Für den Einfluss der Influencer spricht ja etwa, dass die ganze Overtourism-Problematik gern darauf zurückgeführt wird. Spektakuläre Bilder in den sozialen Medien inspirieren und lösen den Wunsch aus, selber Fotos vor der entsprechenden Attraktion zu posten. Das Berggasthaus Aescher im Appenzell kann ein Lied davon singen. Haben Sie keine Angst vor einem Run auf Zermatt?
«Den Run auf Zermatt gibt es ja schon. (lacht) Das Thema Overtourism ist sicher früher oder später ein Thema für Zermatt. Wie viel Tourismus und welchen Tourismus wollen wir? Wer nach Zermatt kommt, bleibt meistens mehr als einen Tag. Das ist ein Unterschied zum ‹Aescher›, wo ganz viele Tagestouristen zu einem kleinen Bergrestaurant pilgern. Bei uns verteilen sich die Besucher. Sie steigen auf Berge, machen Fotos von der Landschaft, von Bergseen, in denen sich das Matterhorn spiegelt, sind im Dorf oder in den Hotels unterwegs. Bei uns verteilt sich der Besucherstrom.»
Ist der Effekt von Berichten von Bloggern oder Bildern von Influencern messbar?
«Ja. Wir generieren individuelle Buchungscodes für Instagram. Auf Google Analytics wird messbar, über welche Domain uns ein potenzieller Gast findet.»

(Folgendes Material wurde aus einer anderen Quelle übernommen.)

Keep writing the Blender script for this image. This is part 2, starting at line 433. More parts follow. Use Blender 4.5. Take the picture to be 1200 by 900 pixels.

Sie machen aber weiterhin noch klassische Werbung?
«Klar. Wir arbeiten mit klassischen Medien, Tour Operator und mit Agenturen zusammen. Unsere Sales Managerin pflegt den persönlichen Kontakt. Die verschiedenen Welten ergänzen sich. Wir setzen nicht nur auf digitale Werbung. Denn wir haben nicht nur digitalaffine Gäste; aber ihre Zahl wächst.»